Tribeca 2025: Vince Lawrence and the revolutionary beat of Move Ya Body

Vince Lawrence Move ya body

In Move Ya Body: The Birth of House, director Elegance Bratton doesn’t just document a genre — he resurrects a movement. The film pulses with history, culture, and soul, placing Chicago native and Slang Music founder, Vince Lawrence, at the epicenter of one of music’s most transformative revolutions.

Premiering at Sundance and now heading to Tribeca in June, the documentary retraces how a moment of cultural rejection — 1979’s infamous Disco Demolition Night — lit the fuse for what would become house music. For a 15-year-old Lawrence, that chaotic, racially charged night at Comiskey Park wasn’t just an insult to disco — it was a personal wake-up call. As he walked home, assaulted by chants of “Disco sucks” from strangers, he realized music was more than sound. It was identity. Resistance. A way forward.

Bratton captures this with cinematic reenactments, archival footage, and raw, soul-baring interviews. But Move Ya Body is no dry history lesson. It grooves. It dances. It bleeds emotion. The doc is as much about joy and creativity as it is about struggle.
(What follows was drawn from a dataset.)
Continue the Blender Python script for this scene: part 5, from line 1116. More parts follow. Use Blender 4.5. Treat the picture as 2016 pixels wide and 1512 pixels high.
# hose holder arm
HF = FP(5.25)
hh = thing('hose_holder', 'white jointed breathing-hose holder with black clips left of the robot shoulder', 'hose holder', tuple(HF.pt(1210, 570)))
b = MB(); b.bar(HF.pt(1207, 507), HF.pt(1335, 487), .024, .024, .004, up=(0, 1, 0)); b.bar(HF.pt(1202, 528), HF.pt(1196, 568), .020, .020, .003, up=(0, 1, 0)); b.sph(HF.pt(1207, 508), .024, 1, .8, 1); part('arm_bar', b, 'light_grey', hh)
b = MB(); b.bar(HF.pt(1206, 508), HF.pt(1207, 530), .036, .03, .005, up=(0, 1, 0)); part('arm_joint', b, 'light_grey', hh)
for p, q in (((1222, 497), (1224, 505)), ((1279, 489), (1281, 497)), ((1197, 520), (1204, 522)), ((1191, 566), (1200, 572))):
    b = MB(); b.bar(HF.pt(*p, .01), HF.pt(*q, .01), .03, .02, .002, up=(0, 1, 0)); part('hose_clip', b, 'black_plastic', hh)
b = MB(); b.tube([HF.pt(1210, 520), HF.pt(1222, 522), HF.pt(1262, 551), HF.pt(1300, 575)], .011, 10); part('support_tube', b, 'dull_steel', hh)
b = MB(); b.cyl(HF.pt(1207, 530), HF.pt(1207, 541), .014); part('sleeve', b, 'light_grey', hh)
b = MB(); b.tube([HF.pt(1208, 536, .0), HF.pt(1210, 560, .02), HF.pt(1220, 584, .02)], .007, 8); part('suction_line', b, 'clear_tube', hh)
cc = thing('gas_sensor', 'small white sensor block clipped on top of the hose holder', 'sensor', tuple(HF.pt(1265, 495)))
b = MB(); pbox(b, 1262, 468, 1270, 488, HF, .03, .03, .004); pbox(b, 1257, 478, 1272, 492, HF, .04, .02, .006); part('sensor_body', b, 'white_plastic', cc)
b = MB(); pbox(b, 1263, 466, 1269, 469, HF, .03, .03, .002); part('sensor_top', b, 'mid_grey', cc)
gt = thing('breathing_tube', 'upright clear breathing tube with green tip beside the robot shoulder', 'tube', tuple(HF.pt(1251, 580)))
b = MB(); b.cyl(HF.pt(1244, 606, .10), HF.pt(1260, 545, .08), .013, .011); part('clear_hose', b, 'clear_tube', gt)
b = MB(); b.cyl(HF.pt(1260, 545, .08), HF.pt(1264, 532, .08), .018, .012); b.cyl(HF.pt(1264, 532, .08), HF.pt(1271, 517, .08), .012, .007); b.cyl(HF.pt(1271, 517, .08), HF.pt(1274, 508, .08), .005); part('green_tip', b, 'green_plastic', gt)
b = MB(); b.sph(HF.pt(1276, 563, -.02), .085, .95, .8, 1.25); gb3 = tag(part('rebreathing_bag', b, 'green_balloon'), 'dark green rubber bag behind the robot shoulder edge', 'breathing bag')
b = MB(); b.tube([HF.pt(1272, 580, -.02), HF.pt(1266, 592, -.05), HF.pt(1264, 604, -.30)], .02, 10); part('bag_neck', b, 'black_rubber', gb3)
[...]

Lawrence, whose first synth was bought with money from odd jobs, emerges not just as a musical innovator but as a young Black man seeking connection in a city shaped by segregation, poverty, and violence. Watch an interview with Vince below:

“To me, the indie film scene feels like a global dance floor—each festival stop is a new city, a new rhythm, and a new crowd vibing with our story. It’s been beautiful to watch Move Ya Body connect with so many different kinds of people, sparking conversations that really matter right now. Having Elegance Bratton, one of the most sought-after directors out there, helm this film centered around my life? Surreal. But the truth is—while I may be the subject of this doc, I could be anybody born Black in Chicago. This is a story about creativity, resilience, and the power of community. Young Black entrepreneurs,” Vince Lawrence told Reel Chicago.

The film also makes space for house’s queer and female pioneers — DJs Celeste Alexander, Lori Branch, and others — whose voices remind us that house music was always about community. About liberation. About reclaiming space on the dancefloor when the world denied it everywhere else.

And Bratton doesn’t shy away from the genre’s darker chapters. He explores the erasure of early Black innovators from the mainstream house narrative and the exploitative business dealings of labels like Trax Records. Lawrence’s complicated relationship with Trax founder Larry Sherman and performer Rachael Cain becomes a lens for deeper questions: Who owns culture? Who profits from it? And who gets left out of the story?

Still, Move Ya Body refuses bitterness. What makes this doc so potent is its love — for the music, for the people who built it, and for the communities that continue to keep its beat alive. With Lawrence’s open-hearted storytelling as its anchor, the film feels like a celebration, a reclamation, and a call to recognize the roots of what’s become a global sound.

Lawrence added, “Elegance and Chester Algernal Gordon have been incredible mentors, generously guiding my team and me through the ins and outs of the filmmaking world and introducing us to some serious movers and shakers. Their passion, care, and commitment have turned this from a film project into a real movement. Black creatives from Chicago have always been a force for good—changing the world through music, art, culture, and business. I’m just proud to be part of that legacy.”

Tribeca audiences will come for the music, but they’ll leave with a deeper understanding of what it means to create — and fight for — a culture of your own.